2. If any state attempts to secede, the federal government shall invade such a state with sufficient military force to suppress the secession

3. The federal government may require all states to raise militias to be used to suppress the seceding state or states

4. After suppressing the secession, the federal government may rule by martial law until such time that the state accepts its permanent federal supremacy (as occurred during Reconstruction)

5. After the secession is suppressed, the federal government may force the states to adopt new state constitutions, imposed upon them by federal military authority (as also occurred during Reconstruction)

6. The president may, on his own authority, and without consulting any other branch of government, suspend the Bill of Rights and the writ of habeas corpus (as Lincoln did in first months of his presidency)

[Cited from The Real Lincoln by Thomas DiLorenzo]

James Ostrowski concludes: “This is a fair summary of what Lincoln said the Constitution had to say about secession.” DiLorenzo correctly adds: “It is inconceivable that such amendments would ever have had the remotest possibility of being adopted by the Constitutional Convention.” Lincoln did all this, and more. He locked up numerous newspaper editors in the North who disagreed with his war policies. David Stewart notes how, in Maryland, Lincoln “suspended the writ of habeas corpus…while federal agents arrested Baltimore’s mayor and head of police, several newspaper editors, and two dozen state legislators.” Harold Holzer elaborates:

When that summer the pro-secession Baltimore Exchange editorialized that “the war of the South is a war of the people, supported by the people,” while the “war of the North” was “the war of a party…carried out by political schemers,” military authorities shut down the paper, arrested editors W.W. Glenn and Francis Key Howard—the latter, a grandson of the author of the National Anthem—and shipped them off to prison without trial.

This sort of unconstitutional tyranny and suppression of the freedom of speech became a common occurrence under Lincoln’s military dictatorship. In April of 1863, General Ambrose Burnside, no doubt with Lincoln’s full endorsement, issued General Order No. 38, which stated:

The habit of declaring sympathy for the enemy will not be allowed in this department. Persons committing such offenses will be at once arrested with a view of being tried. . .or sent beyond our lines into the lines of their friends. It must be understood that treason, expressed or implied, will not be tolerated in this department.

Clement Vallandigham, leader of the Ohio Democratic Party, opposed this order on grounds that it violated the right to the freedom of speech. Ohio History Central reports that in a speech “Vallandigham went on to chastise President Lincoln for not seeking a peaceable and immediate end to the Civil War and for allowing General Burnside to throw out citizen’s rights under a free government.” As a result of his “treason,” Vallandigham was deported to the Southern states.

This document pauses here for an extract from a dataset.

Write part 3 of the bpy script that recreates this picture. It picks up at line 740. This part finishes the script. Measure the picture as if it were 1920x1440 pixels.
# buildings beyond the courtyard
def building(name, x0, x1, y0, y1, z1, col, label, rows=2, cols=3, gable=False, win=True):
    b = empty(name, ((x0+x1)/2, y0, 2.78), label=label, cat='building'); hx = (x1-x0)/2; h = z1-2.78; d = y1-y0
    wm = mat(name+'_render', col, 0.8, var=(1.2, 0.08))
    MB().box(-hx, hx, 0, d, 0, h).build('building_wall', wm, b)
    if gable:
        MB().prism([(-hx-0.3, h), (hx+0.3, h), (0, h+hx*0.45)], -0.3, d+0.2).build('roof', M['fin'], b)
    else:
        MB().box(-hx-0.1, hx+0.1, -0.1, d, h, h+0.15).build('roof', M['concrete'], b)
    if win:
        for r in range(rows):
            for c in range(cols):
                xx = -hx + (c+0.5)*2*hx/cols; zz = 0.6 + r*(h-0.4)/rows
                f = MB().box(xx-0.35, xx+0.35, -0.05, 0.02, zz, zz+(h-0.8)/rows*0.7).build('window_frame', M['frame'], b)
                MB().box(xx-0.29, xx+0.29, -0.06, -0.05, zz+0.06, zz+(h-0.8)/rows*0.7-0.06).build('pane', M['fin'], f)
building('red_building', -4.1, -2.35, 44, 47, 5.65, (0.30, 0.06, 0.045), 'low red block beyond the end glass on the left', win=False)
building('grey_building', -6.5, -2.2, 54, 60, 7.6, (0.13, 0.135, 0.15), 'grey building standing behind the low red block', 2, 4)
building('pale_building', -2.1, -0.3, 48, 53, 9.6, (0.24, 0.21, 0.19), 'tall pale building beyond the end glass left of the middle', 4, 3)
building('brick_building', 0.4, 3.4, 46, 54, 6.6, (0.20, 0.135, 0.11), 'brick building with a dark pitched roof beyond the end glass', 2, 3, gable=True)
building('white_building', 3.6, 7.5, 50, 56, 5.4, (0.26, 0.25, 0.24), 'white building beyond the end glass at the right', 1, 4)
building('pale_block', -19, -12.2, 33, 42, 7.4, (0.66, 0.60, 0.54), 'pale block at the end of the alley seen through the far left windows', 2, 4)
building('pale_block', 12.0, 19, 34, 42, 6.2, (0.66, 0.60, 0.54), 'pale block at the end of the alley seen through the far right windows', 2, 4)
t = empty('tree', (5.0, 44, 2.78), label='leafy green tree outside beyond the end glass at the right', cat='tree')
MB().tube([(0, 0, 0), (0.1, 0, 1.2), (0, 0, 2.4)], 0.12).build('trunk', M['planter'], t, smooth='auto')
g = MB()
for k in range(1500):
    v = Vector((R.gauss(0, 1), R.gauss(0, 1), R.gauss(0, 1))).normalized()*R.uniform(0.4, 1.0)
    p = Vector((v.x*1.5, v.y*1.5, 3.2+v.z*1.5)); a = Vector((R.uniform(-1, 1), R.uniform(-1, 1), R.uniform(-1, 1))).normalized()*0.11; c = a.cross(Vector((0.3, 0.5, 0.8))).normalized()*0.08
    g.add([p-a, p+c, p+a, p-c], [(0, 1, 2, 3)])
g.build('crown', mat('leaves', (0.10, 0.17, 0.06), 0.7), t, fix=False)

In addition to all of this, Lincoln carefully controlled the war in the South, endorsing a devastating policy of destroying towns, plundering private property, and committing atrocities against civilians in order to break the spirit and economy of the South. All of these actions went against international laws of war.

Some people like to assert that since Lincoln’s goal was to end slavery, all his unconstitutional actions were justified. That’s a nice thought, but the problem is that Lincoln’s goal was not to end slavery. In a previous post, I wrote about how the Emancipation Proclamation didn’t actually free any slaves. Furthermore, Lincoln made it painstakingly clear that he was happy for slavery to continue if it meant “keeping the union together.” The fact is, Lincoln-supporters cannot claim the “moral high ground” because Lincoln was not seeking to end slavery. Even if he was, it doesn’t necessarily follow that he had the authority to abandon the Constitution. It is true that the sin of slavery may have brought God’s judgment in the form of civil war, but that is one of those secret things that belong to the Lord. It is certainly a pattern that God judges wicked nations using other wicked nations. Nevertheless, God holds both nations responsible for their actions. Furthermore, both the North and the South were guilty regarding slavery. In what might be one of the greatest (and tragic) ironies of history, it seems likely that had Lincoln allowed the South to peaceably secede, the institution of slavery would have crumbled under its own weight as the Underground Railroad would have increased tenfold as the North would no longer have been inclined to return any slaves to the South. Additionally, every other major nation had already ended slavery without a war. Lincoln, however, had to do it his way, destroying over half a million lives in the process.

Despite all these facts (or perhaps because of them), Lincoln was able to strong-arm the South into returning the the Union. His subsequent “martyrdom” at the hands of John Wilkes Booth led to him becoming a larger than life figure, soon to be co-opted by both political parties in the name of federal government expansion. Today, despite the hard work of writers such as DiLorenzo and Ostrowski, many people are unaware of the facts of Lincoln’s presidency. Our desire, however, ought to be to know the truth, however unpleasant it may be, in order that we may better understand the past, the present, and the future challenges that await us.

1 Comment

  1. There is a right of peoples in authority to declare a separation in governing affairs but only when those in authority are calling for laws that violate God’s Law and require those under them to also follow, like in the case of the Midwives of Israel, (Ex 1), Esther, Daniel, Peter, etc., but the grounds that the southern states doesn’t fall any where close to this criteria, in fact just the opposite, they wanted to separate so they could continue to practice ungodly slavery.
    Every President that served during war could be said to have operated like a dictator, but unusual powers are Constitutionally given for the efficiency that a war requires.